Luis Rubio
In her autobiography, African-American anthropologist Zora Neale Hurston writes that “it is no longer profitable, with few exceptions, to ask people what they think, for you will be told what they wish, instead.” That is how we are at present in Mexico: advancing preferences and desires instead of building opportunities and possibilities.
The matter is not one of preferences, but rather about the policies which could lead to much higher rates of economic growth and equitable development. Concentration of power is neither good nor bad in itself because it could as well lead to the creation of auspicious conditions for a more balanced development as to a new economic or political disaster.
To start with, growth depends on investment and it is not growing. The problem did not just begin but in 2016 when, in his campaign, today’s President Trump threatened the permanence of NAFTA. That threat was –and continues to be- much more serious than is generally recognized, because the key factor in attracting private investment to the country over the last three decades has been that agreement, on engendering a political, legal and regulatory framework for investment.
A government can be hard or soft in its conduct, but it cannot force the population to save, consume or invest. Those latter actions take place when individuals make voluntary decisions within the economic and political context in which they are found. This context determines the propensity of the citizen -as a saver, entrepreneur, investor or consumer- to contribute to development and that depends entirely on the factors that justify their confidence in the future. This is exactly the same for a family considering the acquisition of a refrigerator, for a worker pondering the purchase of a bicycle to get to work more rapidly or for an industrial megaproject. The reason that NAFTA was so important does not lie in its technical content, but in the political certainty that it provided.
A second component of investment is the public expenditure. Part of the reason that the Mexican economy grows so little, especially in the nation’s south, is the lack of public investment, above all in infrastructure. A business cannot be installed where there are no highways, railroads, or ports or services (such as electricity, water and drainage and, obviously, security), under adequate conditions. In addition to the political and union-related obstacles that plague the south of the country, an extremely old, inadequate and insufficient infrastructure is found. Successive governments have opted for ever increasing current spending, cutting back on investment expenditure, which has condemned the country to low growth rates. The present government follows the same strategy: although it is changing the expenditure rubrics (reducing salaries and programs to build clienteles), the absence of public investment remains the same. The result will not be distinct and could be worse.
Private investment might substitute public investment in many instances, but those possibilities have been truncated, as illustrated by the case of the Mexico City airport. That project promised to be a magnet of attraction for other investments and services, originating further sources of growth and employment. What is relevant is that its cancellation, in addition to the message conveyed, is going to be expensive in that the costs must be paid in exchange for nothing, while it simultaneously constitutes an exorbitant opportunity cost. It is equivalent to all of the infrastructure not constructed in the south of the country. Still worse will be dispensing billions of dollars on a refinery that is not required, which does not create wealth or jobs and that does not contribute to attracting private investment: it is a blunder of incalculable consequences. It is, above all, the worst use of scarce resources and, as the economists say, one without a multiplier effect.

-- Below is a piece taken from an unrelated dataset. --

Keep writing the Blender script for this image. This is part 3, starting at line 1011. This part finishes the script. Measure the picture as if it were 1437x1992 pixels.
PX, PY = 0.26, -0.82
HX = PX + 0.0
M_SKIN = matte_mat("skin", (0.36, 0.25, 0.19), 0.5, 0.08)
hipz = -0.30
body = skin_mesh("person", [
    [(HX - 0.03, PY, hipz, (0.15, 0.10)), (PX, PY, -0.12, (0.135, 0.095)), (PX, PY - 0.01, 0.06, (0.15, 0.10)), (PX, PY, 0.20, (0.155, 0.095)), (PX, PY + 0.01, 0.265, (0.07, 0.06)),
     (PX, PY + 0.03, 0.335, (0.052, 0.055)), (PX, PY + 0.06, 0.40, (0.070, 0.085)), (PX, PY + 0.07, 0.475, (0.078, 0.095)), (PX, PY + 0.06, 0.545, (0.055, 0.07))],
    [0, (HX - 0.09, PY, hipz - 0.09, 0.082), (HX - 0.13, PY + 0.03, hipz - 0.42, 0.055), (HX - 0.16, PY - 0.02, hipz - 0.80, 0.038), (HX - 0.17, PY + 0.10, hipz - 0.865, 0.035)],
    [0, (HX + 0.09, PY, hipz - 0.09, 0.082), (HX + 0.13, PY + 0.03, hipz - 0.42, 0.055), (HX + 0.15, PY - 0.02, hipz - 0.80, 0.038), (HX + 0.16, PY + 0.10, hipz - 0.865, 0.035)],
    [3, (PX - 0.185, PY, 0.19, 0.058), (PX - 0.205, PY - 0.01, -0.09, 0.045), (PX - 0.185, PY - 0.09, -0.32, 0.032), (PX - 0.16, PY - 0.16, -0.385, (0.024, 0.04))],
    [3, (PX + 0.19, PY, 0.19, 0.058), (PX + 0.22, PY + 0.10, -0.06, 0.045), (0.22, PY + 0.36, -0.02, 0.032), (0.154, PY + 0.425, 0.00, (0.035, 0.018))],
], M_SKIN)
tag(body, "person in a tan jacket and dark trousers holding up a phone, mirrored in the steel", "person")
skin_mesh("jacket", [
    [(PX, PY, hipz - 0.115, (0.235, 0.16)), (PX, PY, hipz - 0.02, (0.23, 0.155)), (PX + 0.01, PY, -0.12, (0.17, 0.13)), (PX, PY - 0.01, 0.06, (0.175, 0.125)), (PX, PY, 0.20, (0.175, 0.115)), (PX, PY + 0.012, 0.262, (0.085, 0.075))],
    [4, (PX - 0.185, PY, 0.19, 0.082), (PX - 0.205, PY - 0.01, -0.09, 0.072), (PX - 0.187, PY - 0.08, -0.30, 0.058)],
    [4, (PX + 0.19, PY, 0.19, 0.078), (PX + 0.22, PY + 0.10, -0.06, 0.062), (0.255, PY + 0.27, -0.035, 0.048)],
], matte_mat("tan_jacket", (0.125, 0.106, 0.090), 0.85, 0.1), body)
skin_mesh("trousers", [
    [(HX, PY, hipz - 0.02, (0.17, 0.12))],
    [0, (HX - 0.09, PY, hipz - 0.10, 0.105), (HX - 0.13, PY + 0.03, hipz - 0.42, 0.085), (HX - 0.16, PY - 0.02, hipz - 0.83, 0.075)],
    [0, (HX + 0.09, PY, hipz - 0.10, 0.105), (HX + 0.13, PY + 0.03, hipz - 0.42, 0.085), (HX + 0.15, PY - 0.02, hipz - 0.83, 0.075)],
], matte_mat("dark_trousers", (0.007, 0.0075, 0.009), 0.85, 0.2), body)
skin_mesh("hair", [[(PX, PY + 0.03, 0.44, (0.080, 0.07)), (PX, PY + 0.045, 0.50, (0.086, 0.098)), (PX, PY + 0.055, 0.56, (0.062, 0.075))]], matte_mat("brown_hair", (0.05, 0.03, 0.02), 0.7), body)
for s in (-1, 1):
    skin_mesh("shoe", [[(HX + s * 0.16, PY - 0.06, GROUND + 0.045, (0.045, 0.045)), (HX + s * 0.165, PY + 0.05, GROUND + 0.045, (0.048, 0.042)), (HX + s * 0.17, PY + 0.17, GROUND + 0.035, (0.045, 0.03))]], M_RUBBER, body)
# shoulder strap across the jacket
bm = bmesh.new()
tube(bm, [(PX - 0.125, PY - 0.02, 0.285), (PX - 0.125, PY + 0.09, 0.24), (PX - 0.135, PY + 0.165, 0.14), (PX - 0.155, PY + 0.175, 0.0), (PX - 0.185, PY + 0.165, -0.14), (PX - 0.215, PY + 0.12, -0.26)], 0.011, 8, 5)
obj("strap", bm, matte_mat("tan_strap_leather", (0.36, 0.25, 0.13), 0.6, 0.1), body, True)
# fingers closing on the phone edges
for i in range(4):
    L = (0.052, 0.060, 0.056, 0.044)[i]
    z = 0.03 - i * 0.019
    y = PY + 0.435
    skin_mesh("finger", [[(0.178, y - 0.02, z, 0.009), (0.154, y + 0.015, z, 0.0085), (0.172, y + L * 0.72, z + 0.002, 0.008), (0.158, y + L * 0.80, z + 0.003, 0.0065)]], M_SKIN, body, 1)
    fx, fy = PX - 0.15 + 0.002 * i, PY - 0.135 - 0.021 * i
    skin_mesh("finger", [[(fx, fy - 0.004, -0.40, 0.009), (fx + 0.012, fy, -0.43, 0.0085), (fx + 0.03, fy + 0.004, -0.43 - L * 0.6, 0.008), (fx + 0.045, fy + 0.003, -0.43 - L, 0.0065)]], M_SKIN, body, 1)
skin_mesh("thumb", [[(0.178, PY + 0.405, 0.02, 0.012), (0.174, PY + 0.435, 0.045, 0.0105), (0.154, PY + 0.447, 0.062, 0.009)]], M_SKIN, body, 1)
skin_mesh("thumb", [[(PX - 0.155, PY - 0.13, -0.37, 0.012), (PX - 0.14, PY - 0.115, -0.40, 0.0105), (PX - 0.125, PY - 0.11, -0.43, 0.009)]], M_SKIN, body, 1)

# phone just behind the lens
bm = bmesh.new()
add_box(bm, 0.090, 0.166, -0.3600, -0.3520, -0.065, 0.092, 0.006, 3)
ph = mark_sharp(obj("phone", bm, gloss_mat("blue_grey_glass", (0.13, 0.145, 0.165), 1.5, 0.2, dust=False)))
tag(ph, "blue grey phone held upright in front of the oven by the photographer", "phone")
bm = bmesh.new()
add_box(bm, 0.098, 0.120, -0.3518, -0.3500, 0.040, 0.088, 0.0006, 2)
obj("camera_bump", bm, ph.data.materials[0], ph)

At the start of the eighties the country found itself in a debt crisis that submitted the economy, and the society, to more than a decade of instability, inflation and uncertainty. The debt overwhelmed any project or opportunity because it impeded any action or investment. Everything was paralyzed and any circumstance exacerbated the panorama, as occurred with the 1985 Mexico City earthquake. In the end, the way out found was in the construction of institutions that became sources of trust and stability, such as autonomous entities –of competition, the National Electoral Institute (IFE), those of energy and telecommunications- until arriving at NAFTA. Each of these elements –some more structured, others more costly, but all oriented in the same direction- they all ended up building political stability and providing a context prone for the attraction of private investment and, with this, economic growth in some regions of the country.
The privations are evident, but advancement cannot be executed ignoring the factors that make, or would make, growth possible. It is clear that many adjustments and corrections are required, for which the current government has earned exceptional legitimacy that, everything indicates, it is going to waste, one more time. Worse, destroying the factors that have favored stability and investment is self-destructive and, at the end of the day, suicidal.